The main focus of “Beginning Pottery” centers around Jeff’s knowledge
that he is the cool guy and, as with the seminal cool guy of television
Arthur Fonzerelli, he should be good at everything. This includes
esoteric topics unrelated to anything he’s ever done before such as
pottery, a course he’s taking because it’s apparently the easiest thing
to pass ever created and he’s a slacker. So long as you don’t make a
reference to the pottery scene in Ghost, you pass. The only
problem is that Jeff sucks at pottery and someone else in the class
doesn’t. This goes against everything both he and the audience knows
about television, especially when even Jeff putting his all into the
pursuit can’t change the fact that he just plain sucks at it. And,
well, that’s just how reality is at times. After going through a large
period of denial and Jeff Goldblum-style obsessive research, he finally
comes to grip with the situation and accepts it.
Jeff’s arc in the episode isn’t learning to be the best potter. It’s
not even learning to accept that he’s not ever going to be good at
pottery. It’s learning to accept that he’s going to be average at just
about everything and good at a few things, like everyone else. It’s a
more realistic arc that nonetheless draws on a lot of television for
both references and clichéd structures to work against. I’m not sure
Jeff really grows in “Beginning Pottery,” but he assures us that he’s
not simply becoming a type, that he’s not destined to succeed at
everything he tries simply because he’s the show’s main protagonist.
The show’s secondary plot isn’t so interesting, as it’s kinda just a
wacky bit on the side. That isn’t meant as a slam against what is a
pretty ingenious bit of physical comedy, though, as the half of the
study group who didn’t follow Jeff into pottery instead decided on a
boating course. The only thing is that given that Greendale is a) a
community college and b) nowhere near a body of water, they’re forced to
practice their boating in the school’s parking lot. Shirley takes the
helm and soon Pierce ends up screwing things up in not unforeseeable
ways. Some of the episode’s best laughs come from the boating
sequences, but its end is a bit abrupt, making it so that as usual
there’s clearly 10 more minutes of material Dan Harmon and co. wanted to
show but the compressed version is all they’re able to put out.

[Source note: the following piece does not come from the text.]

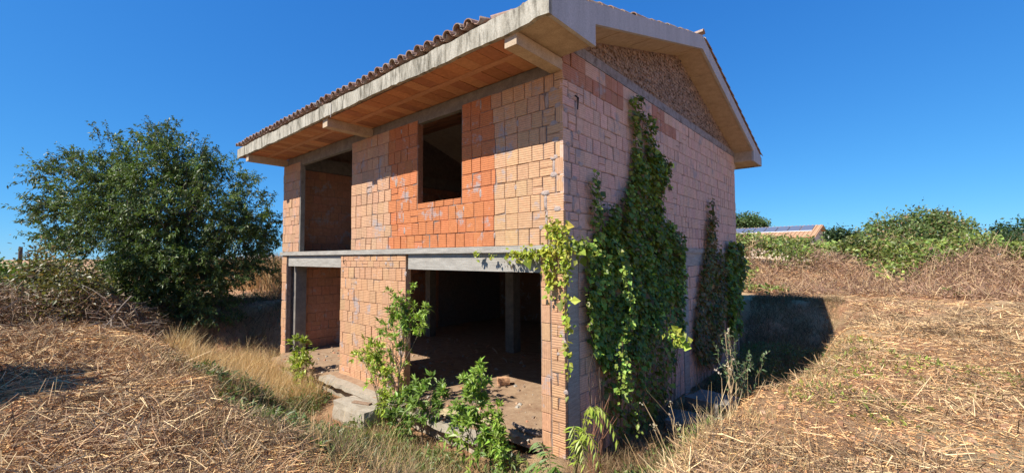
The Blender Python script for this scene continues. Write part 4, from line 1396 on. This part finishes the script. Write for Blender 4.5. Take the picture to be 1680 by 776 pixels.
# mound of overgrown trees behind the bramble bank
bush("overgrown_tree", "wide domed tree overgrown with climbers, highest of the bank on the right",
     [(pt(u, v + 11, d), r * 0.92) for u, v, d, r in ((1425, 385, 24, 0.9), (1460, 375, 24, 1.1), (1500, 368, 24, 1.2), (1540, 358, 24.5, 0.65), (1515, 372, 23.5, 1.1), (1550, 378, 23.5, 1.2), (1590, 388, 24, 0.75), (1480, 392, 23, 1.2), (1610, 396, 24, 0.5), (1440, 372, 25, 0.6), (1570, 368, 24.5, 0.5), (1530, 350, 24.5, 0.28), (1552, 349, 24.5, 0.22), (1500, 356, 24.5, 0.4))],
     (0.15, 0.20, 0.06), 80, 0.15, 0.6, cat="tree", sub=0.26, dry=0.12)
bush("round_bush", "small rounded dark bush between the solar roof and the domed tree", [(pt(1385, 388, 23), 0.65), (pt(1372, 395, 23), 0.5), (pt(1400, 398, 22.5), 0.6)], DG, 70, 0.13)
bush("leafy_bush", "dark bush with loose shoots at the right edge of the photo", [(pt(1660, 395, 21), 0.6), (pt(1680, 388, 21), 0.7), (pt(1645, 388, 21.5), 0.35), (pt(1640, 378, 21.5), 0.16), (pt(1700, 392, 21), 0.9), (pt(1668, 405, 20), 0.6)], (0.055, 0.095, 0.035), 70, 0.12)
bush("far_tree", "tree top showing behind the solar-panelled roof beside the gable", [(pt(1222, 366, 62), 1.0), (pt(1240, 365, 62), 0.95), (pt(1205, 368, 62), 1.3), (pt(1230, 375, 62), 1.4), (pt(1250, 372, 62), 0.5)], (0.09, 0.14, 0.045), 120, 0.26, cat="tree", sub=0.4)
# left edge
bush("green_bush", "low bright green bush under the sky at the left edge", [(pt(u, v + 14, d), r * 0.9) for u, v, d, r in ((10, 440, 14, 0.45), (35, 440, 14, 0.42), (-25, 445, 14, 0.6), (60, 445, 13.5, 0.45), (20, 455, 13.5, 0.45))], (0.11, 0.17, 0.035), 70, 0.11)
bush("olive_bush", "dusty olive-brown bush leaning on the left side of the broad tree", [(pt(u, v, d), r) for u, v, d, r in ((85, 440, 11.5, 0.55), (110, 460, 11, 0.55), (65, 465, 11.5, 0.5), (130, 485, 10.6, 0.5), (90, 490, 11, 0.5))], (0.14, 0.135, 0.055), 80, 0.09, dry=0.25)
# the bush whose shadow falls into the picture from the left
bush("shadow_bush", "bush beyond the left edge whose shadow falls on the straw", [((-5.4, -6.55, 2.35), 0.5), ((-4.9, -6.55, 2.3), 0.42), ((-6.0, -6.6, 2.3), 0.55), ((-4.6, -6.55, 2.1), 0.3), ((-5.3, -6.6, 1.6), 0.6), ((-6.6, -6.7, 2.1), 0.5), ((-4.35, -6.5, 2.2), 0.3), ((-5.1, -6.4, 2.6), 0.35)], MG, 220, 0.13)

# ---- bramble bank on the right: green above, dead canes below (one mass)
n = 120000
X = rng.uniform(-12, 34, n)
S = rng.uniform(-0.9, 9.0, n)
Y = 16.6 + 0.30 * X + S
Hs = smooth01(S / 5.0)
keep = (rng.random(n) < 0.6 + 0.4 * Hs) & (rng.random(n) < np.where(S > 6, 0.5, 1.0))
X, Y, S, Hs = X[keep], Y[keep], S[keep], Hs[keep]
bump = vnoise(X, Y, 1.3) * 0.7 + vnoise(X + 17, Y, 0.5) * 0.3
top = 0.28 + 1.0 * Hs * (0.35 + 1.1 * bump) + 0.5 * np.maximum(bump - 0.5, 0)
Zb = hgt(X, Y) + top * rng.random(len(X)) ** 0.35
green = (Hs + (vnoise(X, Y + 40, 1.7) - 0.5) * 1.5 + (bump - 0.5) * 0.4 + rng.normal(0, 0.06, len(X))) > 0.58
lfb, brn = Acc(), Acc()
ng = green.sum()
P = np.stack([X, Y, Zb], -1)
gcol = jit((0.19, 0.235, 0.055), ng, 0.3, 0.10) * (0.55 + 0.9 * vnoise(X[green] + 3, Y[green], 0.6))[:, None]
sel = rng.random(ng) < 0.12
gcol[sel] = jit((0.24, 0.18, 0.08), sel.sum(), 0.25)
s = 0.14 * np.exp(rng.normal(0, 0.3, ng))
lfb.leaves(P[green], rng.normal(0, 0.7, (ng, 3)) + np.array([0, -0.3, 0]), rng.normal(0, 0.4, (ng, 3)) + np.array([0, -0.4, 0.9]), s, s * 0.7, gcol, 0.15, 0.1)
kind(lfb.build("green_brambles", M_LEAF), "stuff", "green brambles covering the top of the bank on the right")
nb = (~green).sum()
bc = np.array([(0.44, 0.28, 0.18), (0.54, 0.36, 0.22), (0.32, 0.20, 0.14), (0.58, 0.42, 0.24), (0.22, 0.14, 0.10)])[rng.integers(0, 5, nb)] * np.exp(rng.normal(0, 0.2, (nb, 1)))
Dd = rng.normal(0, 0.8, (nb, 3)) + np.array([0, -0.1, 0.5])
brn.strands(P[~green] - np.array([0, 0, 0.15]), Dd, 0.42 * np.exp(rng.normal(0, 0.35, nb)), 0.022, bc, rng.normal(0, 0.12, (nb, 3)) - np.array([0, 0, 0.06]))
kk = rng.random(nb) < 0.5
s = 0.085 * np.exp(rng.normal(0, 0.3, kk.sum()))
brn.leaves(P[~green][kk], rng.normal(0, 1, (kk.sum(), 3)), rng.normal(0, 1, (kk.sum(), 3)), s, s * 0.6, bc[kk] * 0.85, 0.2)
kind(brn.build("dead_brambles", M_GRASS), "stuff", "pinkish brown dead brambles on the foot of the bank")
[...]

Neither one of these stories was one of the show’s greatest, but at this
point a decent episode of Community is still one of the funniest
things to come out in a given week, not to mention interesting for
reasons beyond its top-notch joke-telling.
Stray
Observations:
"Your last blow-off class ended up teaching me to
live in the moment, which I will always regret and never do again."

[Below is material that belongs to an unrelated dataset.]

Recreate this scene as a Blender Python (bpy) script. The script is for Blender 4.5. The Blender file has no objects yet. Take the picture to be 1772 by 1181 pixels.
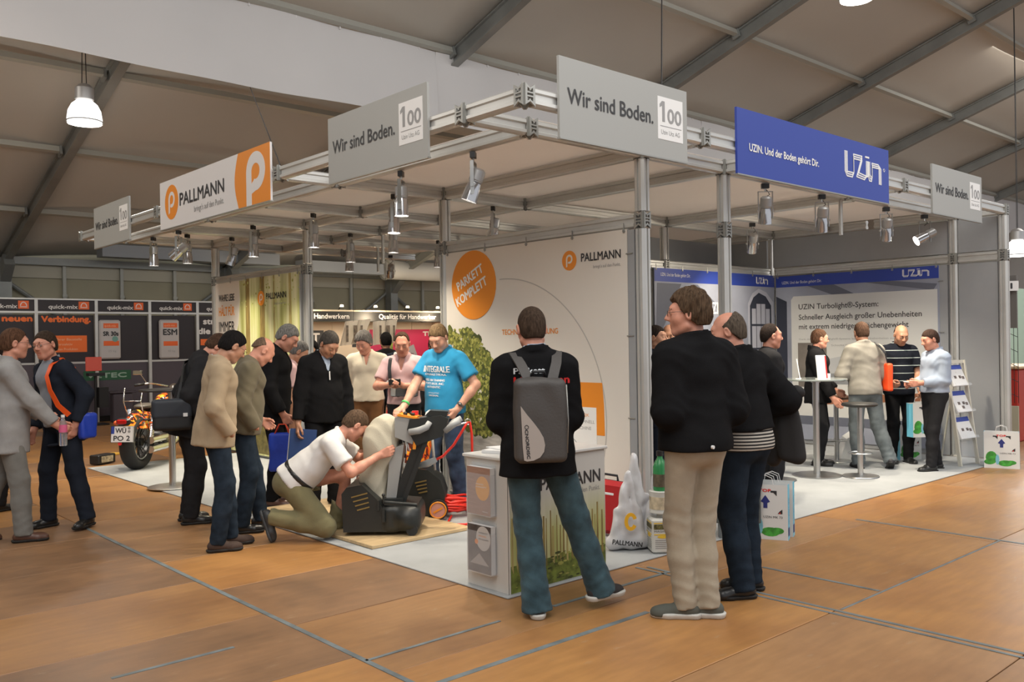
import bpy, math, random
import numpy as np
from mathutils import Vector, Matrix
random.seed(7)
SC = bpy.context.scene
COL = SC.collection
# ------------------------------------------------------------------ camera
ANG = math.radians(48.0); ROLL = 0.0153; EYE = 1.55
_F = Vector((math.cos(ANG), math.sin(ANG), 0)); _R = Vector((math.sin(ANG), -math.cos(ANG), 0)); _U = Vector((0, 0, 1))
_cr = math.cos(ROLL)*_R - math.sin(ROLL)*_U; _cu = math.cos(ROLL)*_U + math.sin(ROLL)*_R
cam = bpy.data.cameras.new('camera'); camo = bpy.data.objects.new('camera', cam); COL.objects.link(camo)
camo.matrix_world = Matrix(((_cr.x, _cu.x, -_F.x, 0), (_cr.y, _cu.y, -_F.y, 0), (_cr.z, _cu.z, -_F.z, EYE), (0, 0, 0, 1)))
cam.sensor_width = 36; cam.lens = 36*1527/1772; cam.clip_end = 200
SC.camera = camo
# ------------------------------------------------------------------ world, lights, exposure
w = bpy.data.worlds.new('world'); SC.world = w; w.use_nodes = True
w.node_tree.nodes['Background'].inputs[0].default_value = (0.92, 0.95, 1.0, 1)
w.node_tree.nodes['Background'].inputs[1].default_value = 0.75
SC.view_settings.view_transform = 'Standard'; SC.view_settings.look = 'None'
SC.view_settings.exposure = -0.05; SC.view_settings.gamma = 1.0; SC.view_settings.use_curve_mapping = False
SC.cycles.max_bounces = 6; SC.cycles.diffuse_bounces = 4; SC.cycles.glossy_bounces = 3
SC.cycles.transparent_max_bounces = 8; SC.cycles.transmission_bounces = 4
def area(name, loc, size, power, col, target=None, sy=None):
    l = bpy.data.lights.new(name, 'AREA'); l.energy = power; l.color = col; l.size = size
    if sy: l.shape = 'RECTANGLE'; l.size_y = sy
    o = bpy.data.objects.new(name, l); COL.objects.link(o); o.location = loc
    if target: o.rotation_euler = (Vector(target)-Vector(loc)).to_track_quat('-Z', 'Y').to_euler()
    return o
WARM = (1.0, 0.86, 0.68)
area('hall_light', (0.5, 1.5, 7.2), 6, 420, (1, .95, .88), (3.0, 4.0, 0))
area('hall_light', (9.0, -1.0, 7.2), 6, 330, (1, .95, .88), (10, 3, 0))
area('hall_light', (25.0, 5.0, 7.5), 6, 420, (1, .95, .88), (25, 7, 0))  # added area light that brightens the dim far right end, no lamp hangs there
area('hall_light', (-1.0, 12.0, 5.6), 4, 200, (1, .93, .82), (0, 12, 0))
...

"This class is like a redhead who drinks scotch and loves die hard, I
suggest you all get her number."
-I’m pretty sure Pierce didn’t always call Abed “Ay-bed," but I'm not sure when exactly that switch occured.
"A black person on a sailboat? I have to see this, I’m in."
-Tony Hale! The college aspect of the show has really allowed them to do guest stars unobtrusively, and his appearance was good but in a way that didn't draw attention to itself.
-S. S. Nosecandy
"I commanded a jet ski through an electrical storm, and only had one
casualty."
"Nobody gets out of Santa Fe without learning how to make a pot." - As a New Mexican who has lived in Santa Fe, I can attest that this is in fact true for only 95% of the population. Unfortunately I'm not one of them.
"I hope I get multiple personalities; I get lonely in long showers."
"Is that nautical talk or urban speak?"
"Congratulations, you failed a class so easy that people passing in the
hallway get a contact credit."
-Annie working on the world's most phallic pot during multiple scenes was highly distracting. Not that I'm complaining or anything.
"Do you still have the number of that private investigator you used when
you thought Ross Perot was sleeping with your mom?"
-The Chang, rather than Troy and Abed-centric, last scene was still
good. I wonder if they're sick of those by now and wanted to try something else?